**TASK BRIEF**. From the entries below, copy every line where the string "pixels" appears.

· · · · · · ·

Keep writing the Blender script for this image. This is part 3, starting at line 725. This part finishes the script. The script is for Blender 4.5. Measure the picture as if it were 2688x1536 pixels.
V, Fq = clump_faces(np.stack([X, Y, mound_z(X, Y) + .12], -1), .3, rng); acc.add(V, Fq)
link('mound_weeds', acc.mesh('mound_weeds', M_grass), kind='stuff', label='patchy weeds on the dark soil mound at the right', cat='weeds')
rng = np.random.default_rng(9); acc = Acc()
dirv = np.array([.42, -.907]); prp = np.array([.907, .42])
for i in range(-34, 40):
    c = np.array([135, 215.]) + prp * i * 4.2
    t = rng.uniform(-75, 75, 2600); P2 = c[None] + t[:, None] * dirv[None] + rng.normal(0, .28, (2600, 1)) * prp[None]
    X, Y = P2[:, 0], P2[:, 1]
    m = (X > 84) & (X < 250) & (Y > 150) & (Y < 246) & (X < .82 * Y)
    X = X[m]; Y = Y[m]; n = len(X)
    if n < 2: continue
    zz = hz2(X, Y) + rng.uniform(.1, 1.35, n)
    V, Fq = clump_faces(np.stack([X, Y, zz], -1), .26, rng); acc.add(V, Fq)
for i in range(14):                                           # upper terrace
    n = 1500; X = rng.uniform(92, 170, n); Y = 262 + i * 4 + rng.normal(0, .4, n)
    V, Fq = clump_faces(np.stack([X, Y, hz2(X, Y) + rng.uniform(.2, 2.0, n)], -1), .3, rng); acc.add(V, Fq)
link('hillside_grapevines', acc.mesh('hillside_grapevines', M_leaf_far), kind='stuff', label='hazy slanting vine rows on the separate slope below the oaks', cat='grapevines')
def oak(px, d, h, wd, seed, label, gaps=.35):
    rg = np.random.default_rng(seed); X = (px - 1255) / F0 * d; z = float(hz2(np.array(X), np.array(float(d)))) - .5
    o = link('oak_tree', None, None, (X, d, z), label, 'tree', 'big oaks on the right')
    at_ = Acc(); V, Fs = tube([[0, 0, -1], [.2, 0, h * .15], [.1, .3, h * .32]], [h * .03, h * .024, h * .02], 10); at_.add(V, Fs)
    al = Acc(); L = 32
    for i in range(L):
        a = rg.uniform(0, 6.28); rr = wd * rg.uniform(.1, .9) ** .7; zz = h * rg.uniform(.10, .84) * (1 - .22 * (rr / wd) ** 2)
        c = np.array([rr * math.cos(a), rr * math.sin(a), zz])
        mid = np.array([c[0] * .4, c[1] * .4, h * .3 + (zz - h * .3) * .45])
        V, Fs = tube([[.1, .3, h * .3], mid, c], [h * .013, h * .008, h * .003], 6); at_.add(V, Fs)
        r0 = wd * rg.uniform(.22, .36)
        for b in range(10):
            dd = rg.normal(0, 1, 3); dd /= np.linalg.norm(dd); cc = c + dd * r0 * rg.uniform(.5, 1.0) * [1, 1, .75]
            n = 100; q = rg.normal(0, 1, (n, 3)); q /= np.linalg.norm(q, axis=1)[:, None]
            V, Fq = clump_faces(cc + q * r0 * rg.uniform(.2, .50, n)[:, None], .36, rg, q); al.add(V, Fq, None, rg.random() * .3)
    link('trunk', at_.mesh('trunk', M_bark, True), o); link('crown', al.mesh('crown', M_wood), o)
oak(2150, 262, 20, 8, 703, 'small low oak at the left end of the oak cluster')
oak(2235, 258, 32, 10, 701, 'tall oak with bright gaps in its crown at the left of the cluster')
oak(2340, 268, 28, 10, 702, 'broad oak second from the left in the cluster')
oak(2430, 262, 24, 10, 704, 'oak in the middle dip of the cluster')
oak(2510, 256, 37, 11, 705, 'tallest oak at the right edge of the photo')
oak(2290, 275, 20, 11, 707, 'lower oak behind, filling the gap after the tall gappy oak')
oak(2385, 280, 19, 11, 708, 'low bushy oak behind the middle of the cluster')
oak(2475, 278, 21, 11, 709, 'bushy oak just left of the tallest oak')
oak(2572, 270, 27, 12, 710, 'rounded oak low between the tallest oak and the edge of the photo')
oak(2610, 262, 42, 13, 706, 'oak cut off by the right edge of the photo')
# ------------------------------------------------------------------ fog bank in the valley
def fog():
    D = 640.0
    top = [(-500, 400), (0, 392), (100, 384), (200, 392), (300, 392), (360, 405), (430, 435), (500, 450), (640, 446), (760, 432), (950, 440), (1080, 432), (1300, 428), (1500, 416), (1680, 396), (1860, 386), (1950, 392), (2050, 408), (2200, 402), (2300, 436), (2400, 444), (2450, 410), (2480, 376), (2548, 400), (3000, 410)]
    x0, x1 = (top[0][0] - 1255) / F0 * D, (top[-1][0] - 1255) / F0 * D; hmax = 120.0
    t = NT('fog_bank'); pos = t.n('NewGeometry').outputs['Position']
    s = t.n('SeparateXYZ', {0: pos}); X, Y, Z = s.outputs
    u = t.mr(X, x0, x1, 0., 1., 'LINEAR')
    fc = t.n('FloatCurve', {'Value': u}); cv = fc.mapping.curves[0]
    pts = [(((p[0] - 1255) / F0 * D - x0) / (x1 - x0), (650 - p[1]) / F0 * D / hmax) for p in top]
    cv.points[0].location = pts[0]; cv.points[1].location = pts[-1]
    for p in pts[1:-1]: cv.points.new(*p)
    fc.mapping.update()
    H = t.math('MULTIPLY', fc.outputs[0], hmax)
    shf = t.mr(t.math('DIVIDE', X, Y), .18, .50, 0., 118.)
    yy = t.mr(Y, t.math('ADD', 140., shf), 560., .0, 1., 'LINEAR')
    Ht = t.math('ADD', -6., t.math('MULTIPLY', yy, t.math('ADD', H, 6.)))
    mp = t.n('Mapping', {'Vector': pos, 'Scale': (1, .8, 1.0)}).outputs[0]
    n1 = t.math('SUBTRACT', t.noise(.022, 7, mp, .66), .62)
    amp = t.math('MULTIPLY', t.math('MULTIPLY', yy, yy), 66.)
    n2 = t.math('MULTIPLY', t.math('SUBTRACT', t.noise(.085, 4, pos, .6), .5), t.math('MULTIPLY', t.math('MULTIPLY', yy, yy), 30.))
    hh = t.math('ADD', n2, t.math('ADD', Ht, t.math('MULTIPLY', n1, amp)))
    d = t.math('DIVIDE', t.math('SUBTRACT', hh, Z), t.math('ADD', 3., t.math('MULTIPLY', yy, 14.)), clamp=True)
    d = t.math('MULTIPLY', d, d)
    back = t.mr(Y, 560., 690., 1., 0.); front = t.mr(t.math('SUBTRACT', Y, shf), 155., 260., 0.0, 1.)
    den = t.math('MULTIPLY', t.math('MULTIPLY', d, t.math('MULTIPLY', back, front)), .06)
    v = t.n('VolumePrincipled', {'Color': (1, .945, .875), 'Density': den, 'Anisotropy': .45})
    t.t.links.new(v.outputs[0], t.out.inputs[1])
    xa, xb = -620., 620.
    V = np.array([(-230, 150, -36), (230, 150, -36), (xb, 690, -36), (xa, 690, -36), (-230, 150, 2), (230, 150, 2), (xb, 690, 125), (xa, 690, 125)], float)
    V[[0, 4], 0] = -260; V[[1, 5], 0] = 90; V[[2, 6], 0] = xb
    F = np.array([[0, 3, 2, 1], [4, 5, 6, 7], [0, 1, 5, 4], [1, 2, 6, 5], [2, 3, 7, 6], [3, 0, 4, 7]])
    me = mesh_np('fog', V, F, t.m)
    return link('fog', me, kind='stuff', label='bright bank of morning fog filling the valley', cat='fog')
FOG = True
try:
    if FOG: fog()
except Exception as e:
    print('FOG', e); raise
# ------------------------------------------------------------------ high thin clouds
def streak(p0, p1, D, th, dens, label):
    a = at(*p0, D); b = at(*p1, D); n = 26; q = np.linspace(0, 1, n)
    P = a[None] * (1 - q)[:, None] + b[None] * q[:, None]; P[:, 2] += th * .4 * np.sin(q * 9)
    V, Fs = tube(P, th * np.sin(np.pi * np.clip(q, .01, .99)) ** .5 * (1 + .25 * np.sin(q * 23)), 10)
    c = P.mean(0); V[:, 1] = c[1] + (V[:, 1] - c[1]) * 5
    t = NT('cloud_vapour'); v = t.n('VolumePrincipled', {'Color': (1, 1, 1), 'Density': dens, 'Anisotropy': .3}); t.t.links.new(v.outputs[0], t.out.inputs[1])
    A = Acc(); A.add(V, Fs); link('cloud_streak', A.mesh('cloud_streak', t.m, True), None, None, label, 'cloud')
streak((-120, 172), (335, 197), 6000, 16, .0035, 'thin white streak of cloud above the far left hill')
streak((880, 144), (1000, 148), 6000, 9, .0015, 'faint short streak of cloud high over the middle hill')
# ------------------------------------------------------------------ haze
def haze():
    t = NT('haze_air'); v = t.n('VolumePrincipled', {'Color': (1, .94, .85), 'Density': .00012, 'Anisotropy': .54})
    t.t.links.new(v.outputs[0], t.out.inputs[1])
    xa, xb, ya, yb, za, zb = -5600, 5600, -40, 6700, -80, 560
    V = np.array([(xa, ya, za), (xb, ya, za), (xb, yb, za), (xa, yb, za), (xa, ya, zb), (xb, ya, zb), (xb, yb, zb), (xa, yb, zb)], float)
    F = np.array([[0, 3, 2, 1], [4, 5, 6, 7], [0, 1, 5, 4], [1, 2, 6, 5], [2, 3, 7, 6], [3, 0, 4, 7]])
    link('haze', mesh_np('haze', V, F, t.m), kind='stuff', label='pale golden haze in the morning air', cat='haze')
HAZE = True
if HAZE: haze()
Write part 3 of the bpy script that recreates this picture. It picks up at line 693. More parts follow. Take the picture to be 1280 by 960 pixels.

· · · · · · ·

**WRITTEN SOLUTION**.
Keep writing the Blender script for this image. This is part 3, starting at line 725. This part finishes the script. The script is for Blender 4.5. Measure the picture as if it were 2688x1536 pixels.
Write part 3 of the bpy script that recreates this picture. It picks up at line 693. More parts follow. Take the picture to be 1280 by 960 pixels.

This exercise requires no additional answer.